Give back, exactly as it appears, the run of lines opening with the one containing "Write a Blender" and closing with the one containing "rnd = random.Random(7)". Nothing outside that run should appear.

[PROVIDED DATA start]

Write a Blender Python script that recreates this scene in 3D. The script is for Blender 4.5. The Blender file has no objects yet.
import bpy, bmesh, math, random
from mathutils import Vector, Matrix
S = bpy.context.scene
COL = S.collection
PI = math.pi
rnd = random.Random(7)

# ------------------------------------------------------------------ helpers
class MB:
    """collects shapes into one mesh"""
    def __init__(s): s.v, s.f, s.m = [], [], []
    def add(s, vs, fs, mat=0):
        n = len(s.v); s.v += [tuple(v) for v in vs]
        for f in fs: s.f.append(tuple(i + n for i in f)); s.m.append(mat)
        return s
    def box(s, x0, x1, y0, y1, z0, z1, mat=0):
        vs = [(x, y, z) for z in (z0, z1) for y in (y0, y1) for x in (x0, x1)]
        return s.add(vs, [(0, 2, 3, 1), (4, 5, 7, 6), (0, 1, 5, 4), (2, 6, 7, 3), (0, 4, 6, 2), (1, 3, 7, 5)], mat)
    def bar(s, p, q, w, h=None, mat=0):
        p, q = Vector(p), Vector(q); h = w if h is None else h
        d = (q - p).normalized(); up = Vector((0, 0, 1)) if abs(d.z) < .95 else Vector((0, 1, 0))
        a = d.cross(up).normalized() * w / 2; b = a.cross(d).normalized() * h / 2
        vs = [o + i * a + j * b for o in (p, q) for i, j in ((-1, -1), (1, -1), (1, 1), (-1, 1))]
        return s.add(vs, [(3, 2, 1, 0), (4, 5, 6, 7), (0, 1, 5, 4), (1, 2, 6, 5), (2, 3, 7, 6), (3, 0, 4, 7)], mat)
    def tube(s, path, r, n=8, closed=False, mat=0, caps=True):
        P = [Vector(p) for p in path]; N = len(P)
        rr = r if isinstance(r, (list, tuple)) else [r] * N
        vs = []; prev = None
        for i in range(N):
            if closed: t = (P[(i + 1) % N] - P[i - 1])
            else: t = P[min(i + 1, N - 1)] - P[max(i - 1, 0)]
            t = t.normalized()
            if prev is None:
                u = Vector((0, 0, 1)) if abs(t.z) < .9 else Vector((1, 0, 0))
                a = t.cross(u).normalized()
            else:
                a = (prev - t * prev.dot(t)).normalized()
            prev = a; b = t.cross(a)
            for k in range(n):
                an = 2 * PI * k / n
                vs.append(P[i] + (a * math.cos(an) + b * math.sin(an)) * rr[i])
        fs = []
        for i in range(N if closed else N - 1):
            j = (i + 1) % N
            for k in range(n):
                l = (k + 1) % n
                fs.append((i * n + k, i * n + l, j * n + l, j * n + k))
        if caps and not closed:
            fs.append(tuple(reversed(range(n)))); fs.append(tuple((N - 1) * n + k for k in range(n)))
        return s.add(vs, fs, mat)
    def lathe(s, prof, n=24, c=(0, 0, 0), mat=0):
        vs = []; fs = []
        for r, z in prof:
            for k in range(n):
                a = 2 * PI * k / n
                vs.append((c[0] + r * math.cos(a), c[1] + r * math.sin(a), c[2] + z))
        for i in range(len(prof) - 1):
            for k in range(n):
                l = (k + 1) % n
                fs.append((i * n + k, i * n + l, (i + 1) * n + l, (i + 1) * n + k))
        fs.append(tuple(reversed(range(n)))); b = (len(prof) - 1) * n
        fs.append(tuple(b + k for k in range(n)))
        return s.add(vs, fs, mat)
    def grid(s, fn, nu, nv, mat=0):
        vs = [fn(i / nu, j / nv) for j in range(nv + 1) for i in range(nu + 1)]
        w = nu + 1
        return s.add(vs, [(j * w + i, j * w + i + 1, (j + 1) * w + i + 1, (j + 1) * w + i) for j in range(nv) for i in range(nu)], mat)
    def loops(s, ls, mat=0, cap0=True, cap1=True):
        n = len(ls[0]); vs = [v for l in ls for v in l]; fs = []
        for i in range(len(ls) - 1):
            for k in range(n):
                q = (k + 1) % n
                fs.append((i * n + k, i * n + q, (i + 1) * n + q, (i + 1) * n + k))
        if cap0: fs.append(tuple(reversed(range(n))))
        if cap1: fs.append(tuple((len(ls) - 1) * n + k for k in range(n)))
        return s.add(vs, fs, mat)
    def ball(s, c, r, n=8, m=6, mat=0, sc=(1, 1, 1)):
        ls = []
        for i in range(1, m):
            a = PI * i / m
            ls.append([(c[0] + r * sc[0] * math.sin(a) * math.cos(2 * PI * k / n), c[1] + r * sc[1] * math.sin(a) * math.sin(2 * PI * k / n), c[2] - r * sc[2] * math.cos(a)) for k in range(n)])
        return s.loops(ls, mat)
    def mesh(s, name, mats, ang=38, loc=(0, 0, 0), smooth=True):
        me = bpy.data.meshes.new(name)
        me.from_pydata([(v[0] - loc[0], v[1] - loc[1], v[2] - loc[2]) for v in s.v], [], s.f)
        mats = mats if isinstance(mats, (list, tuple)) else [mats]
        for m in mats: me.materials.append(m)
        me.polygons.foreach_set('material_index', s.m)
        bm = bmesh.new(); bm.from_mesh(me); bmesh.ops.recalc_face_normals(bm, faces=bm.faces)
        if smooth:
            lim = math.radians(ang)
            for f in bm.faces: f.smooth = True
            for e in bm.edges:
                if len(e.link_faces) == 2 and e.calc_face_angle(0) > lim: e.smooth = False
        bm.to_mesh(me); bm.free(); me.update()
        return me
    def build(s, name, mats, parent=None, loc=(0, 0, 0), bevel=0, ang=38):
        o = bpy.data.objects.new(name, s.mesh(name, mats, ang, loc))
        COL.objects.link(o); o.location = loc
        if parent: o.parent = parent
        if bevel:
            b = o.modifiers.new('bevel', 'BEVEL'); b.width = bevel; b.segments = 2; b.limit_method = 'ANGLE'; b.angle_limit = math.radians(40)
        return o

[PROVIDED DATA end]
[PROVIDED DATA start]

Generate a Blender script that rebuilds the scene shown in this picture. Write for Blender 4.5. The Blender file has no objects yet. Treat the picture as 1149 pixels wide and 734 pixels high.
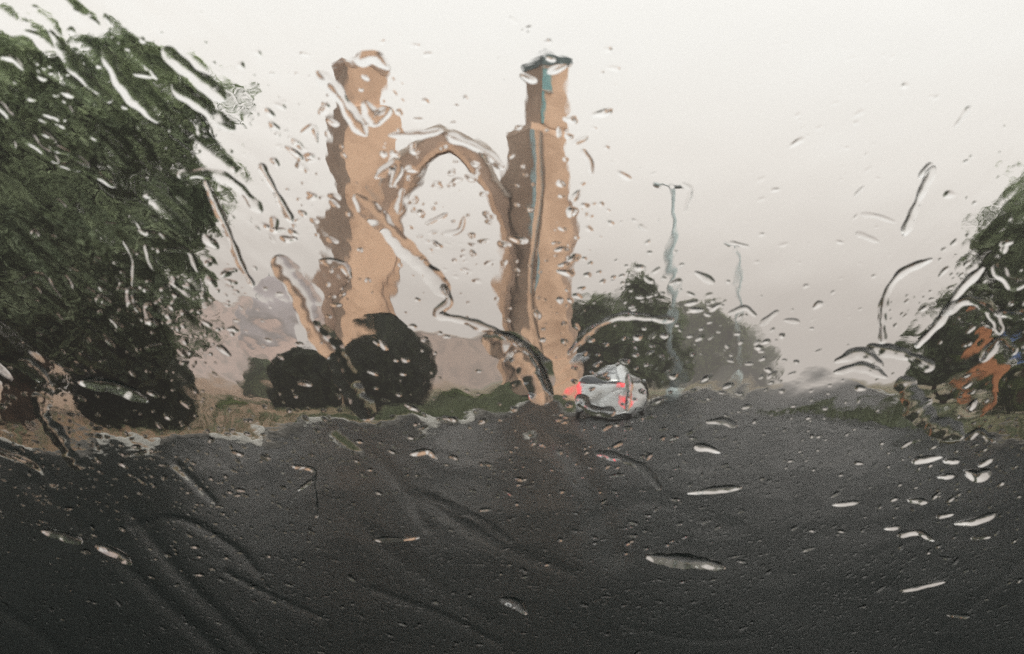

[PROVIDED DATA end]

» EXERCISE RESPONSE:
Write a Blender Python script that recreates this scene in 3D. The script is for Blender 4.5. The Blender file has no objects yet.
import bpy, bmesh, math, random
from mathutils import Vector, Matrix
S = bpy.context.scene
COL = S.collection
PI = math.pi
rnd = random.Random(7)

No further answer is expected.